Zwischen der Idee und ihrer Umsetzung lagen drei Jahre intensiver planerischer und organisatorischer Vorbereitungsarbeit, bis das DORV-Zentrum dann am 9. September 2004 mitten im Dorf, im Gebäude der alten Sparkasse eröffnet werden konnte. Seitdem scheint Barmen zu neuem Leben erweckt. Man sieht wieder Menschen auf den Straßen, mit Taschen, mit Körben, zu Fuß oder mit dem Fahrrad. Ob sie sich nun mit frischen Lebensmitteln aus der Region vom Direktvermarkterhof versorgen wollen, eine Reise buchen oder ihren Führerschein an der Ladentheke abholen, alle haben ein Ziel: Das DORV-Zentrum am Escheplatz. Hier haben sich die Bürger des Ortes in Eigenleistung und Eigenverantwortung wieder einen lebendigen Dorfmittelpunkt geschaffen und mit dem fast ausschließlich in ehrenamtlicher Arbeit verwirklichten Projekt, die Lebensqualität in ihrem Dorf erheblich gesteigert.

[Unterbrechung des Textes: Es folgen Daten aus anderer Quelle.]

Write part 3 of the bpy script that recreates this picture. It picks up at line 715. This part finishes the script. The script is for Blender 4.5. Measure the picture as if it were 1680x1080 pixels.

"Der ländliche Raum hat Zukunft, weil die Menschen auf dem Lande die Probleme erkannt haben, weil sie die Herausforderung annehmen und mit Tatkraft und Ideenreichtum daran gehen Lösungen zu finden. Für die Zukunft gilt es Rahmenbedingungen zu schaffen, die die eigenständige wirtschaftliche und kulturelle Identität der Dörfer erhalten. Hierzu können alle beitragen, Politik und Verwaltung genauso wie die Menschen vor Ort."

Diese Worte der damaligen nordrhein-westfälischen Umwelt- Ministerin Bärbel Höhn aus dem Jahr 2002, hatten sich die Initiatoren von DORV auf ihre Fahnen geschrieben und in einem beispiellosen Projekt in die Tat umgesetzt.